* LISTED RECORDS:

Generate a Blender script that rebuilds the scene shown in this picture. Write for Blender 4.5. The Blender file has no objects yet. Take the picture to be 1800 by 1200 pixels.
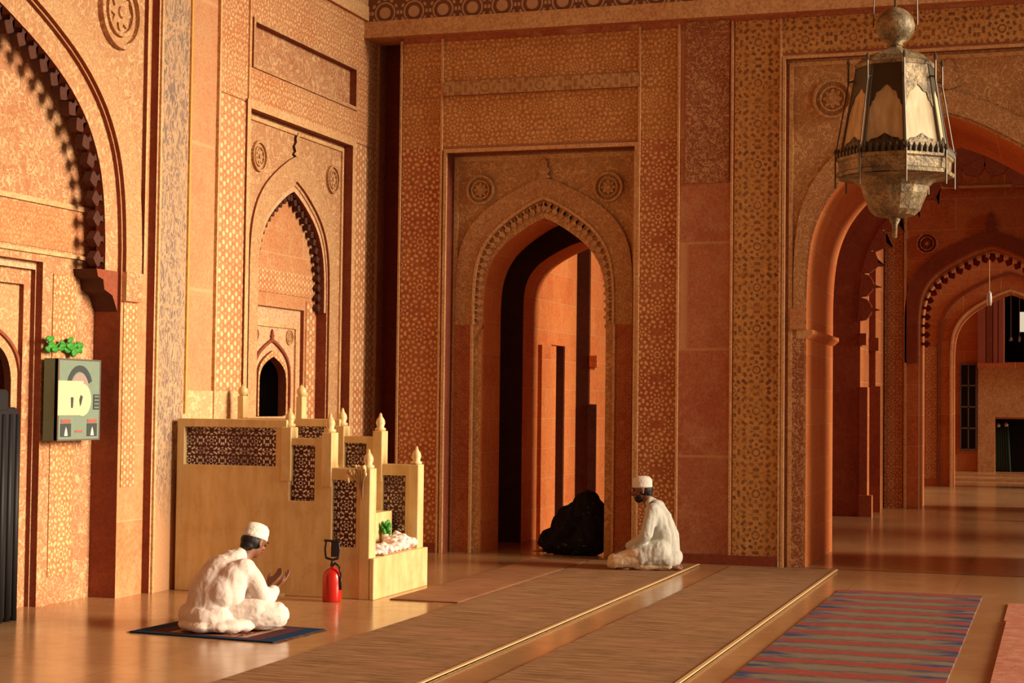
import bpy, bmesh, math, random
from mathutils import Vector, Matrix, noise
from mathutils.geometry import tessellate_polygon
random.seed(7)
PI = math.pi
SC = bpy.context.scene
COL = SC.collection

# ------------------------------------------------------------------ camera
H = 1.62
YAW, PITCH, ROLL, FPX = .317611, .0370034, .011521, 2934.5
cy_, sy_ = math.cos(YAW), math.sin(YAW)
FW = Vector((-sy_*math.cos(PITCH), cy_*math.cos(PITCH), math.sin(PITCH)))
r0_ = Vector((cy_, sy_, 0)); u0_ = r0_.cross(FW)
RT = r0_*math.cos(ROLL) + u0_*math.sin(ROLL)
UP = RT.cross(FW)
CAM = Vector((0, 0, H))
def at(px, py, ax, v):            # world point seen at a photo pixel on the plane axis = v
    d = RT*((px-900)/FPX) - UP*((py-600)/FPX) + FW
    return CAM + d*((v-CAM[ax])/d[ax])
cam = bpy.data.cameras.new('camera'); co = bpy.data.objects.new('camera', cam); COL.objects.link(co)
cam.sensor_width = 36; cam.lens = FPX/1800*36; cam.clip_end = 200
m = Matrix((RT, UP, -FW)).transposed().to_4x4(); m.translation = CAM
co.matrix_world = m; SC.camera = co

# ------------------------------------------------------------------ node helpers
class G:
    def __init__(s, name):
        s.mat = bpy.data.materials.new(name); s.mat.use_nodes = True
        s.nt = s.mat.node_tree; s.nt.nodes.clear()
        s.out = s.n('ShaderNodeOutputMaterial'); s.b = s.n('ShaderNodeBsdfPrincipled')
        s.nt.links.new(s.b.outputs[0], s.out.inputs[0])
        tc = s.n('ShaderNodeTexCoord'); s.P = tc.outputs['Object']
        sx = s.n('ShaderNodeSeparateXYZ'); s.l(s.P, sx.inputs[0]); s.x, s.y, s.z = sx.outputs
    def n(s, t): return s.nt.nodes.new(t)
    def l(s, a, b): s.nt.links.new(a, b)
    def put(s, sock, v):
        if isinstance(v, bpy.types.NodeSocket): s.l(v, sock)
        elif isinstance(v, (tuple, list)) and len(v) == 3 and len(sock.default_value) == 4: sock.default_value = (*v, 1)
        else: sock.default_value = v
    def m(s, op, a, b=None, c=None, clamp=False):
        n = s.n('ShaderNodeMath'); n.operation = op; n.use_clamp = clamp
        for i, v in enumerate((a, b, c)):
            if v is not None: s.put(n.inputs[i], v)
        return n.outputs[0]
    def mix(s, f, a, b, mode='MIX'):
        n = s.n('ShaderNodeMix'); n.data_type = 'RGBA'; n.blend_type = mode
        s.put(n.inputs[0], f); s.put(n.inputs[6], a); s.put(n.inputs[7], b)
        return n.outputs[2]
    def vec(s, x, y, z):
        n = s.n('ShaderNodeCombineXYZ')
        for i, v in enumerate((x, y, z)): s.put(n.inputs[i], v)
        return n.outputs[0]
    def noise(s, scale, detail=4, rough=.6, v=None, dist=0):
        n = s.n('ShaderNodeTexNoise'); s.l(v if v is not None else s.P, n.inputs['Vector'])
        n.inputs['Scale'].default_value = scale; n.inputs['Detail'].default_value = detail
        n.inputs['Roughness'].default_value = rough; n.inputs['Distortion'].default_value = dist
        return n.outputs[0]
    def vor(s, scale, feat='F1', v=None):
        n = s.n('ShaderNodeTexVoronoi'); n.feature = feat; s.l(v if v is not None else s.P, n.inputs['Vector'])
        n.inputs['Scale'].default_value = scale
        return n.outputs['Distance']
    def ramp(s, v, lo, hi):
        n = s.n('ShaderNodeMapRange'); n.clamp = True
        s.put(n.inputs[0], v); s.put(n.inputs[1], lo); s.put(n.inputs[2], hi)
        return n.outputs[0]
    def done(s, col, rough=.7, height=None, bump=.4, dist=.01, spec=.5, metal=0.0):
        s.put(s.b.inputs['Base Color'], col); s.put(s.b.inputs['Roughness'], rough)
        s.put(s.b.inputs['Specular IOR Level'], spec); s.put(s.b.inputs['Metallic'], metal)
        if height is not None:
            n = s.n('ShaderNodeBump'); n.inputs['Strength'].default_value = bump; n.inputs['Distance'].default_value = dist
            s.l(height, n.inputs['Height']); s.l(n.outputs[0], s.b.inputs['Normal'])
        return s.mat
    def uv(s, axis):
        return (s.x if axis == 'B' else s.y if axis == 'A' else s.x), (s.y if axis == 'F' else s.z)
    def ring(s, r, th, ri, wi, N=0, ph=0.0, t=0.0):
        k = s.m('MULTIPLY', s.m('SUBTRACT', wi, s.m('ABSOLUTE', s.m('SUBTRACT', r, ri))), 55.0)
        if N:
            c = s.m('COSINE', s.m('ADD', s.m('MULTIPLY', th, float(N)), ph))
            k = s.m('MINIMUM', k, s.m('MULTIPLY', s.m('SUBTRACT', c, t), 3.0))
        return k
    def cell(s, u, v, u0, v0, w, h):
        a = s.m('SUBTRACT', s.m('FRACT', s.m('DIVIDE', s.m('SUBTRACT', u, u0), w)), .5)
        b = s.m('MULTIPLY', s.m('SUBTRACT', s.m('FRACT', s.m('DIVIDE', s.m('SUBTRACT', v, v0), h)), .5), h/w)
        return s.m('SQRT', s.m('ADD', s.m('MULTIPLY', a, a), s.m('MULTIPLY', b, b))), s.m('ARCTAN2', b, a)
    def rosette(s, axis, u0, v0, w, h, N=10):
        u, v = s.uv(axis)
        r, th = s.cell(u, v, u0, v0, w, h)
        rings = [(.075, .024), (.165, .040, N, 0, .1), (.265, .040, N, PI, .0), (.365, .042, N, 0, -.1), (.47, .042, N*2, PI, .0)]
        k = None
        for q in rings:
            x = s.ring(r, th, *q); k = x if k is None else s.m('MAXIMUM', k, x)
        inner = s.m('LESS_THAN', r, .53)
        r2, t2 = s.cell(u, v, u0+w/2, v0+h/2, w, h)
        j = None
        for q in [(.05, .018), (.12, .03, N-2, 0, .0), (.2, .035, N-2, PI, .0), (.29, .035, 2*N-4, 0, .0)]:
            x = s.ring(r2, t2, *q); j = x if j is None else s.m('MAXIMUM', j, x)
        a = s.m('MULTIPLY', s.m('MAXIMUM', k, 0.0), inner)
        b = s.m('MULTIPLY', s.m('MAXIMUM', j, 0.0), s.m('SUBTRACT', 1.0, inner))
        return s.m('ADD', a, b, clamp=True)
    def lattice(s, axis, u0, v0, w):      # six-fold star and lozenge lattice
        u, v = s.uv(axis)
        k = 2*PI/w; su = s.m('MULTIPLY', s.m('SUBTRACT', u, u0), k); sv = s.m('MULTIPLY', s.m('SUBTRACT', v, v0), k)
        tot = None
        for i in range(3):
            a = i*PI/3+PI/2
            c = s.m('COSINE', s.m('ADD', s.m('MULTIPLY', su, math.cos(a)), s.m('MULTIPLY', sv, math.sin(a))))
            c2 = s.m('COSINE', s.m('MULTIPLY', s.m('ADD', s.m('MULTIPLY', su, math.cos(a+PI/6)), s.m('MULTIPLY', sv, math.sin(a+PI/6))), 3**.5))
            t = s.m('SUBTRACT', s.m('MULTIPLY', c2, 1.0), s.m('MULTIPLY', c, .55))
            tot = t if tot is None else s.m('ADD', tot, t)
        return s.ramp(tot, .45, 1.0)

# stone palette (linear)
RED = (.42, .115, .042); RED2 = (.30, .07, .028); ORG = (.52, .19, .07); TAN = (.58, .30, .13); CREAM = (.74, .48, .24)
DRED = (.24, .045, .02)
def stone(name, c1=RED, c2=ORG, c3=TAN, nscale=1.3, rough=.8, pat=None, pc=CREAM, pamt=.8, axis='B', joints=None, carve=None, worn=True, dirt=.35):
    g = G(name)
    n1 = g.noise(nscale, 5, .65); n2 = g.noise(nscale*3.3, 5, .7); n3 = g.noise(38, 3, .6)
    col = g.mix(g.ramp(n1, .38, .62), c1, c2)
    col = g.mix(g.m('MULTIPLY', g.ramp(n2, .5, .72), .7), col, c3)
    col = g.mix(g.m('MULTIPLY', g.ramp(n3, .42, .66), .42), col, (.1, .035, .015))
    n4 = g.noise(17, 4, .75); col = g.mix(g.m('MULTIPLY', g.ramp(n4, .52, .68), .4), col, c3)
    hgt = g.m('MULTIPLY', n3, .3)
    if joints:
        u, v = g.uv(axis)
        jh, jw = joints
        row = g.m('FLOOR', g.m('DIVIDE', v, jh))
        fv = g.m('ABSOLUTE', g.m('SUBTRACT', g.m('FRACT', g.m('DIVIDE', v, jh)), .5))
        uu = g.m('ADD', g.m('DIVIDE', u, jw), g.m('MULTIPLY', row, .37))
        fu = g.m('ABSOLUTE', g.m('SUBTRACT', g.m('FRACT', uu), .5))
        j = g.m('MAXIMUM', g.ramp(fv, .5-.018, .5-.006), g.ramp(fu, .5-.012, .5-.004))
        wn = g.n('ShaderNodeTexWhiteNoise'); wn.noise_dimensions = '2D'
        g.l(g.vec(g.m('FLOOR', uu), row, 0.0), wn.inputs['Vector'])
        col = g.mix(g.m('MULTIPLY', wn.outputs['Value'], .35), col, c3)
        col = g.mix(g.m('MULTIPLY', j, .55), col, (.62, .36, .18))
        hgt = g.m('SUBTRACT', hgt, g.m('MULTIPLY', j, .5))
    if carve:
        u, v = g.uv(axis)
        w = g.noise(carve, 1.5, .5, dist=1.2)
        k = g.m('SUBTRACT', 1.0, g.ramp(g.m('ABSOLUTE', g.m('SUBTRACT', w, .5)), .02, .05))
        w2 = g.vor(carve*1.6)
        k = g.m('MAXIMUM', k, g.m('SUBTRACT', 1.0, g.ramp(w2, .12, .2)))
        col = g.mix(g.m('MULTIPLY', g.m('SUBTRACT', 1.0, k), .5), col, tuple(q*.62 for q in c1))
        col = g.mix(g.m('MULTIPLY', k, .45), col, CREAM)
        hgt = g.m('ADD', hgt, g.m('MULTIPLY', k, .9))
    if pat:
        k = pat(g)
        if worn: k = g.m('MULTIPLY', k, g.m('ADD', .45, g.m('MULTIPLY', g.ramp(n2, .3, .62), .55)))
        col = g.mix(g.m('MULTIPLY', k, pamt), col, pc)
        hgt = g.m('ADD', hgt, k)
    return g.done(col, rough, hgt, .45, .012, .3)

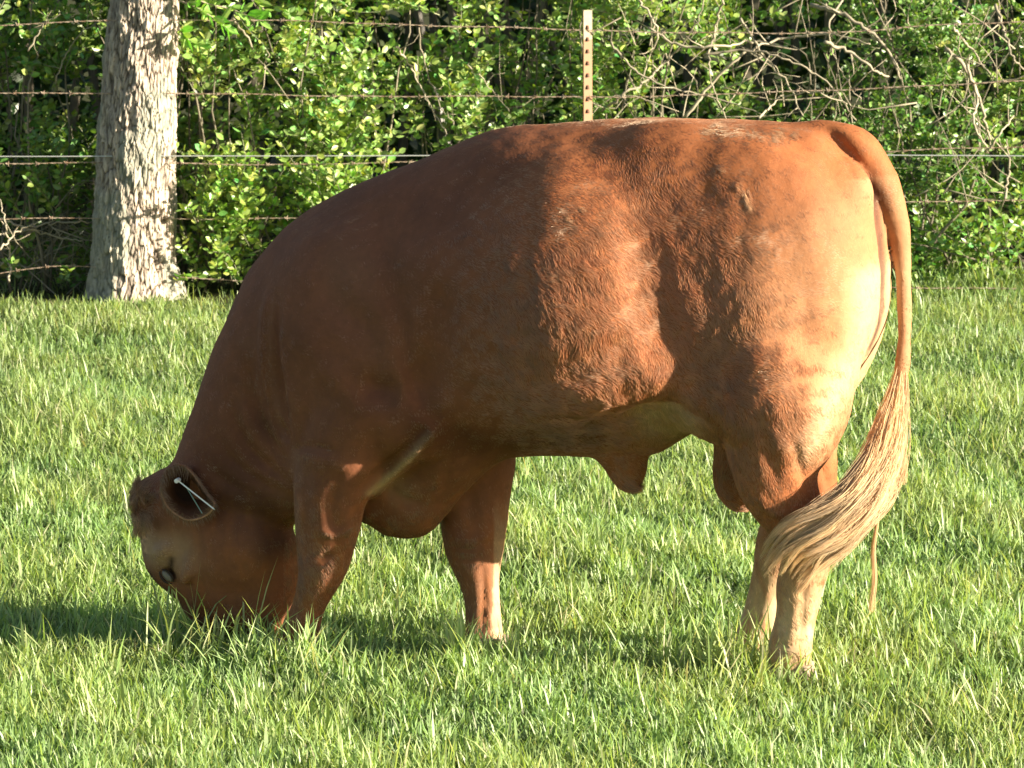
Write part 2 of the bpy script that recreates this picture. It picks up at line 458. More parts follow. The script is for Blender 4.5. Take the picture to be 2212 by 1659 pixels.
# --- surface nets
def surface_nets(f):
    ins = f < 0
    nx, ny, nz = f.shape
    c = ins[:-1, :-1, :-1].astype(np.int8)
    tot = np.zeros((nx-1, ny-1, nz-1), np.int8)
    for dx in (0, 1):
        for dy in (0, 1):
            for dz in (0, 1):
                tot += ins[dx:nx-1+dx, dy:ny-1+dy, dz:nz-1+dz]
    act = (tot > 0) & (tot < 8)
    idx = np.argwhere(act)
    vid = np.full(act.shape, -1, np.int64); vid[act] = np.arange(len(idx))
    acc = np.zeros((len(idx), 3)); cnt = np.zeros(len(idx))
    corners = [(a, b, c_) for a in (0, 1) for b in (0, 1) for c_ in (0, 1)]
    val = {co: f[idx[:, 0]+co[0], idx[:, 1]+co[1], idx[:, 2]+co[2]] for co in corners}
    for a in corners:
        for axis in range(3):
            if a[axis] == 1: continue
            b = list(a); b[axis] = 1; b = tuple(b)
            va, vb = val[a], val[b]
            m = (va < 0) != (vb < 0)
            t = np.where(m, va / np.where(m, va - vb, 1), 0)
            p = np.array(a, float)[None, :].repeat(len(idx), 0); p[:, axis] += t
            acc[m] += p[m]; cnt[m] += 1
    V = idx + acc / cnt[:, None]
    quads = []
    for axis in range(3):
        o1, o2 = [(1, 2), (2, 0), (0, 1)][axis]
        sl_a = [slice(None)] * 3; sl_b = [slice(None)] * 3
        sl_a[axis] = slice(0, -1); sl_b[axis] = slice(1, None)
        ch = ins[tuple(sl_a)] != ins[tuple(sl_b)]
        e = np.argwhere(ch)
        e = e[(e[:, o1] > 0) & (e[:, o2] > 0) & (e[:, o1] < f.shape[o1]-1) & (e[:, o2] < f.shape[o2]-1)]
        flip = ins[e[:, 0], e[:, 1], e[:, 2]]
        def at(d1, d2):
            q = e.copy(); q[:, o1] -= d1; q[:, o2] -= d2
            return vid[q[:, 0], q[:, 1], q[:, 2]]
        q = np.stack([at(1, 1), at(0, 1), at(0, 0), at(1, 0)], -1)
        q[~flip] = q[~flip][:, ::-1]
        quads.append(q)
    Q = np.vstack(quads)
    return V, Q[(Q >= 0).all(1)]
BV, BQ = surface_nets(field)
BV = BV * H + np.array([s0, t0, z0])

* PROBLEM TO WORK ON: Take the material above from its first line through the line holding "COL = SC.collection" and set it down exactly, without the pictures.

* SOLUTION:
Generate a Blender script that rebuilds the scene shown in this picture. Write for Blender 4.5. The Blender file has no objects yet. Take the picture to be 1800 by 1200 pixels.
import bpy, bmesh, math, random
from mathutils import Vector, Matrix, noise
from mathutils.geometry import tessellate_polygon
random.seed(7)
PI = math.pi
SC = bpy.context.scene
COL = SC.collection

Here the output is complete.